PROVIDED MATERIAL -

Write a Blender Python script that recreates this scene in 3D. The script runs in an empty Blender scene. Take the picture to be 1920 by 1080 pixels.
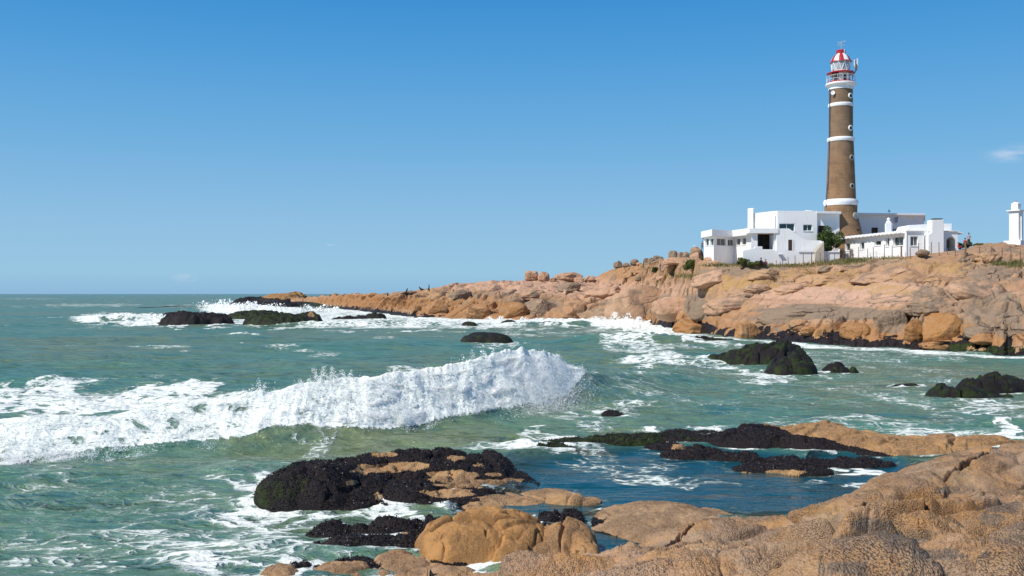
import bpy, bmesh, math, random
import numpy as np
from mathutils import Vector, Matrix

# ------------------------------------------------------------------ camera, sky, sun
scene = bpy.context.scene
FPX = 1867.0          # focal length in pixels of the 1920-wide photograph
EYE = 5.0
HZ = 551.0            # horizon row
cam_d = bpy.data.cameras.new("camera")
cam_d.sensor_width = 36.0
cam_d.lens = 36.0 * FPX / 1920.0
cam_d.shift_y = 11.0 / 1920.0
cam_d.clip_start = 0.1
cam_d.clip_end = 200000
cam = bpy.data.objects.new("camera", cam_d)
scene.collection.objects.link(cam)
cam.location = (0, 0, EYE)
cam.rotation_euler = (math.pi / 2, 0, 0)
scene.camera = cam
scene.view_settings.view_transform = 'Standard'
scene.view_settings.look = 'None'
scene.view_settings.gamma = 1.0
scene.view_settings.exposure = 0.0

SUN = Vector((-0.60, -0.34, 0.80)).normalized()     # towards the sun
world = bpy.data.worlds.new("World")
scene.world = world
world.use_nodes = True
wn, wl = world.node_tree.nodes, world.node_tree.links
wn.clear()
wout = wn.new('ShaderNodeOutputWorld')
wbg = wn.new('ShaderNodeBackground')
sky = wn.new('ShaderNodeTexSky')
sky.sky_type = 'NISHITA'
sky.sun_disc = False
sky.sun_elevation = math.asin(SUN.z)
sky.sun_rotation = math.atan2(SUN.x, SUN.y)
sky.altitude = 0
sky.air_density = 1.0
sky.dust_density = 0.6
sky.ozone_density = 1.6
wbg.inputs['Strength'].default_value = 0.1
gam = wn.new('ShaderNodeGamma'); gam.inputs['Gamma'].default_value = 1.0
hsv = wn.new('ShaderNodeHueSaturation'); hsv.inputs['Saturation'].default_value = 1.12
hsv.inputs['Hue'].default_value = 0.487
hsv.inputs['Value'].default_value = 1.0
wl.new(sky.outputs[0], hsv.inputs['Color'])
# clear deep blue overhead paling to a soft light blue at the horizon
tcs = wn.new('ShaderNodeTexCoord'); sxyz = wn.new('ShaderNodeSeparateXYZ'); wl.new(tcs.outputs['Generated'], sxyz.inputs[0])
ramp = wn.new('ShaderNodeValToRGB'); wl.new(sxyz.outputs['Z'], ramp.inputs[0])
el_ = ramp.color_ramp.elements
STOPS = [(0.0, (0.265, 0.490, 0.725)), (0.02, (0.305, 0.565, 0.775)), (0.075, (0.262, 0.515, 0.775)), (0.15, (0.155, 0.428, 0.745)), (0.23, (0.078, 0.340, 0.710)), (0.30, (0.034, 0.262, 0.645)), (0.55, (0.030, 0.150, 0.430)), (1.0, (0.018, 0.085, 0.280))]
el_[0].position = STOPS[0][0]; el_[0].color = (*STOPS[0][1], 1); el_[1].position = STOPS[-1][0]; el_[1].color = (*STOPS[-1][1], 1)
for p_, c_ in STOPS[1:-1]:
    e_ = el_.new(p_); e_.color = (*c_, 1)
rsc = wn.new('ShaderNodeVectorMath'); rsc.operation = 'SCALE'; rsc.inputs['Scale'].default_value = 10.0
wl.new(ramp.outputs[0], rsc.inputs[0])
skm = wn.new('ShaderNodeMixRGB'); skm.inputs[0].default_value = 0.93
wl.new(hsv.outputs[0], skm.inputs[1]); wl.new(rsc.outputs[0], skm.inputs[2])
# a thin wisp of cloud low in the sky on the right, a few fainter scraps near the horizon
tc = wn.new('ShaderNodeTexCoord')
def wisp(prev, direction, sx, sz, amount, seed):
    d = Vector(direction).normalized()
    sub = wn.new('ShaderNodeVectorMath'); sub.operation = 'SUBTRACT'; sub.inputs[1].default_value = d
    wl.new(tc.outputs['Generated'], sub.inputs[0])
    sc_ = wn.new('ShaderNodeVectorMath'); sc_.operation = 'MULTIPLY'; sc_.inputs[1].default_value = (1 / sx, 1 / sx, 1 / sz)
    wl.new(sub.outputs[0], sc_.inputs[0])
    ln = wn.new('ShaderNodeVectorMath'); ln.operation = 'LENGTH'; wl.new(sc_.outputs[0], ln.inputs[0])
    nz = wn.new('ShaderNodeTexNoise'); nz.inputs['Scale'].default_value = 1.3; nz.inputs['Detail'].default_value = 5
    off = wn.new('ShaderNodeVectorMath'); off.operation = 'ADD'; off.inputs[1].default_value = (seed, seed, seed)
    wl.new(sc_.outputs[0], off.inputs[0]); wl.new(off.outputs[0], nz.inputs['Vector'])
    mr = wn.new('ShaderNodeMapRange'); mr.inputs['From Min'].default_value = 1.0; mr.inputs['From Max'].default_value = 0.0
    mr.interpolation_type = 'SMOOTHSTEP'
    wl.new(ln.outputs['Value'], mr.inputs['Value'])
    mu = wn.new('ShaderNodeMath'); mu.operation = 'MULTIPLY'; wl.new(mr.outputs[0], mu.inputs[0])
    m2 = wn.new('ShaderNodeMapRange'); m2.inputs['From Min'].default_value = 0.38; m2.inputs['From Max'].default_value = 0.75
    wl.new(nz.outputs[0], m2.inputs['Value']); wl.new(m2.outputs[0], mu.inputs[1])
    m3 = wn.new('ShaderNodeMath'); m3.operation = 'MULTIPLY'; m3.inputs[1].default_value = amount; m3.use_clamp = True
    wl.new(mu.outputs[0], m3.inputs[0])
    mx = wn.new('ShaderNodeMixRGB'); wl.new(m3.outputs[0], mx.inputs[0]); wl.new(prev, mx.inputs[1])
    mx.inputs[2].default_value = (8.0, 8.3, 9.0, 1)
    return mx.outputs[0]
def pdir(xp, yp): return ((xp - 960) / FPX, 1.0, (HZ - yp) / FPX)
s_ = wisp(skm.outputs[0], pdir(1908, 287), 0.038, 0.0105, 0.8, 3.1)
s_ = wisp(s_, pdir(348, 521), 0.016, 0.006, 0.35, 7.7)
s_ = wisp(s_, pdir(620, 459), 0.012, 0.002, 0.25, 1.7)
wl.new(s_, wbg.inputs['Color'])
wl.new(wbg.outputs[0], wout.inputs['Surface'])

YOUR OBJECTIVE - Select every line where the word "pixels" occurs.

ANSWER TO THE EXERCISE -
Write a Blender Python script that recreates this scene in 3D. The script runs in an empty Blender scene. Take the picture to be 1920 by 1080 pixels.
FPX = 1867.0          # focal length in pixels of the 1920-wide photograph